Memperkuat daya tahan dengan syariah Islam

Tindakan bunuh diri dengan cara apapun merupakan hal yang dilarang dalam Islam. 
Allah SWT berfirman
Artinya: “Hai orang-orang yang beriman, janganlah kamu saling memakan harta sesamamu dengan jalan yang batil, kecuali dengan jalan perniagaan yang berlaku dengan suka sama-suka di antara kamu. Dan janganlah kamu membunuh dirimu, sesungguhnya Allah adalah Maha Penyayang kepadamu.” (QS. An Nisa' : 29)

Dan dari al-A’masy dari Abu Shalih dari Abu Hurairah ra, Rasulullah saw bersabda: 
Siapa yang membunuh dirinya sendiri dengan pisau niscaya dia datang pada Hari Kiamat dan pisaunya ada di tangannya yang dia tusukkan di perutnya di neraka Jahannam, dia kekal selamanya di dalamnya. Dan siapa yang membunuh dirinya sendiri dengan racun maka racunnya ada di tangannya yang dia hirup di neraka Jahannam, dia kekal di dalamnya selamanya” (HR at-Tirmidzi).

Berdasarkan ayat dan hadist di atas bahwasanya Islam melarang perbuatan bunuh diri. Tidak hanya itu, selain dilarang, orang yang membunuh dirinya sendiri dengan menggunakan suatu benda atau cara, kelak di hari kiamat akan dihukum dengan benda atau cara tersebut di dalam neraka dan termasuk perbuatan dosa besar.
Bunuh diri dengan banyak faktor yang mempengaruhinya. Oleh sebab itu, solusi untuk mengatasinya harus tepat dan komprehensif, tidak bersifat parsial. Artinya, diperlukan peran sinergis antara individu, keluarga, masyarakat dan negara. 

Individu menjalankan perannya mengikuti pembinaan islam secara kontinu baik di rumah-rumah maupun di tempat-tempat umum sehingga tertancap pandangan hidup yang sahih dan lurus, yakni pandangan hidup Islam yang didasarkan pada aqidah Islam, menanamkan bahwa kebahagiaan hidup adalah diperolehnya ridha Allah, bukan dicapainya hal-hal yang bersifat duniawi dan material, karena semua itu bersifat sementara. 

Keluarga menjalankan peran dalam penjagaan akal dengan memberikan makanan yang halal lagi toyib, dan menjadi gerbang pendidikan utama yang menghantarkan keimanan dan keshalihan generasi. Maka dari itu orang tua mesti menshalihkan dirinya agar mampu menjadi keluarga yang sakinah mawaddah warahmah. 

Sebaliknya, masyarakat yang menumbuh suburkan kebaikan akan mewujudkan masyarakat yang juga baik. Oleh sebab itu, agar masyarakat memiliki daya tahan dalam menghadapi depresi/stress sosial harus ada upaya untuk menumbuhkan solidaritas dan kepedulian sosial, menciptakan atmosfir keimanan serta mengembangkan dakwah dan amar makruf nahi mungkar. 
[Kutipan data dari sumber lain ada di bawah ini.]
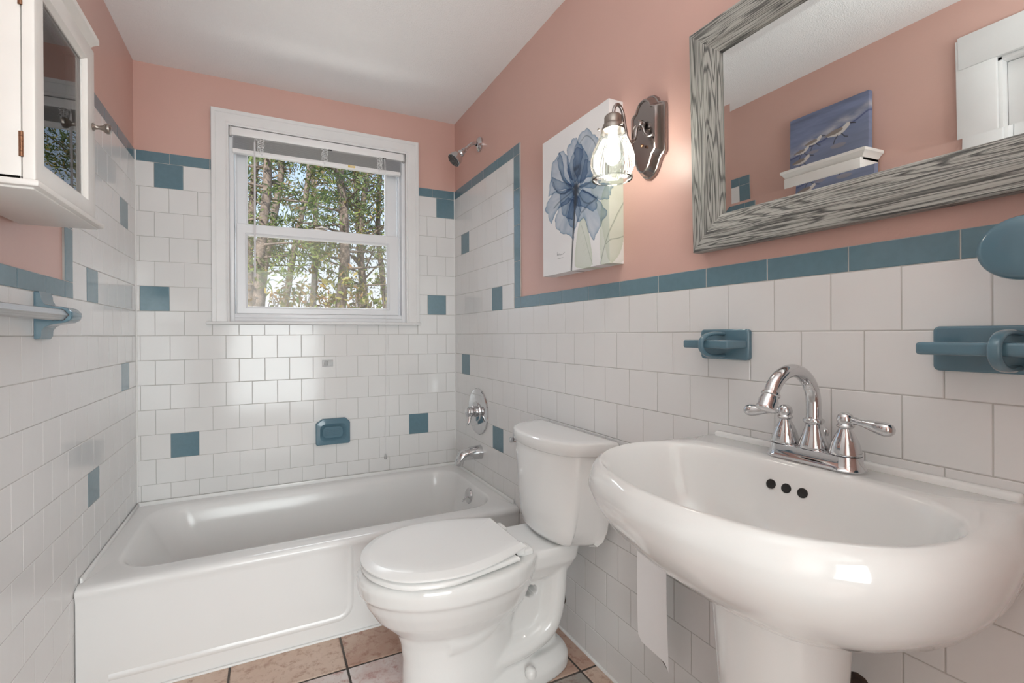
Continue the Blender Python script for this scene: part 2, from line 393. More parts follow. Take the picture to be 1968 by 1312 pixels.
# front wall with the open doorway behind the camera, and an unseen hall added for its fill lamp
g = G()
HX0, HX1, HZ = .18, 1.0, 2.03
g.box((-.15, FY-.11, -.05), (HX0, FY, ZC+.08)); g.box((HX1, FY-.11, -.05), (W+.15, FY, ZC+.08)); g.box((HX0, FY-.11, HZ), (HX1, FY, ZC+.08))
tag(g.build('wall_front', M['pink'], smooth=0, org=(0, FY, 0)), kind='structure')
g = G(); g.box((-.9, FY-3.2, -.05), (-.8, FY-.11, 2.5)); g.box((2.4, FY-3.2, -.05), (2.5, FY-.11, 2.5)); g.box((-.9, FY-3.3, -.05), (2.5, FY-3.2, 2.5))
g.box((-.9, FY-3.2, 2.4), (2.5, FY-.11, 2.5)); g.box((-.9, FY-.12, -.05), (-.13, FY-.10, 2.5)); g.box((W+.13, FY-.12, -.05), (2.5, FY-.10, 2.5))
tag(g.build('wall_hall', M['wall_plain'], smooth=0, org=(0, FY-3.2, 0)), kind='structure')
g = G(); g.box((-.15, -3.0, ZC), (W+.15, Dp, ZC+.1)); tag(g.build('ceiling', M['ceiling'], smooth=0, org=(0, 0, ZC)), kind='structure')
# floor tiles
g = G(); g.box((-.9, FY-3.3, -.1), (2.5, Dp, -.0025), mi=4)
PX, PY = .342, .342
xj = [-.285, .057, .399, .7474, 1.087, 1.4265, 1.78]
yj = [-.575, -.9172, -1.2572, -1.60, -1.943, -2.285, -2.627, -2.969, -3.31, -3.65]
pat = {(2, 0): 1, (3, 0): 0, (1, 0): 1, (4, 0): 1, (2, 1): 2, (3, 1): 2, (4, 1): 0, (5, 1): 0, (4, 2): 3, (5, 2): 1, (3, 2): 2}
for i in range(len(xj)-1):
    for j in range(len(yj)-1):
        a0, a1, b0, b1 = xj[i]+.0035, xj[i+1]-.0035, yj[j+1]+.0035, yj[j]-.0035
        c = pat.get((i, j), random.choice([0, 1, 1, 2, 3])); a0 = max(a0, 0); a1 = min(a1, W)
        if a1 <= a0: continue
        bv = .003
        vs = [(a0, b0, -.0025), (a1, b0, -.0025), (a1, b1, -.0025), (a0, b1, -.0025), (a0+bv, b0+bv, 0), (a1-bv, b0+bv, 0), (a1-bv, b1-bv, 0), (a0+bv, b1-bv, 0)]
        g.add(vs, [(4, 5, 6, 7)]+[(k, (k+1) % 4, (k+1) % 4+4, k+4) for k in range(4)], c)
fl = tag(g.build('floor', [M['fl_terra'], M['fl_tan'], M['fl_pale'], M['fl_grey'], M['fl_grout']], smooth=0, org=(0, 0, 0)), kind='structure')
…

Selain itu, negara wajib membina masyarakat dengan akidah Islam melalui sistem pendidikan Islam, mengatur media massa hingga tidak menyebarkan budaya hedonistik dan materialistik yang bersumber dari kapitalisme serta menerapkan hukum-hukum Islam secara total serta mencampakkan akidah dan sistem kehidupan yang materialis dan sekuler. 
Dalam perkara mencetak generasi adalah tangung jawab bagi negara, maka dari itu umat hari ini membutuhkan negera yang menerapkan islam secara kaffah, negara dengan seperangkat aturan kehidupannya, hanya negara islam akan memberikan pendidikan bernafas syari’at islam sebagai landasan berpikir dan perbuatan, hingga melahirkan generasi yang unggul dan berkepribadian islam. 

ketika generasi dihadapkan masalah dalam kehidupan tidak mudah depresi akan tetapi menilai semua itu sebagai ujian dari Allah Swt. Generasi islam selalu menjadikan syari’at islam (Al qur an dan as sunah) sebagai pedoman kehidupan.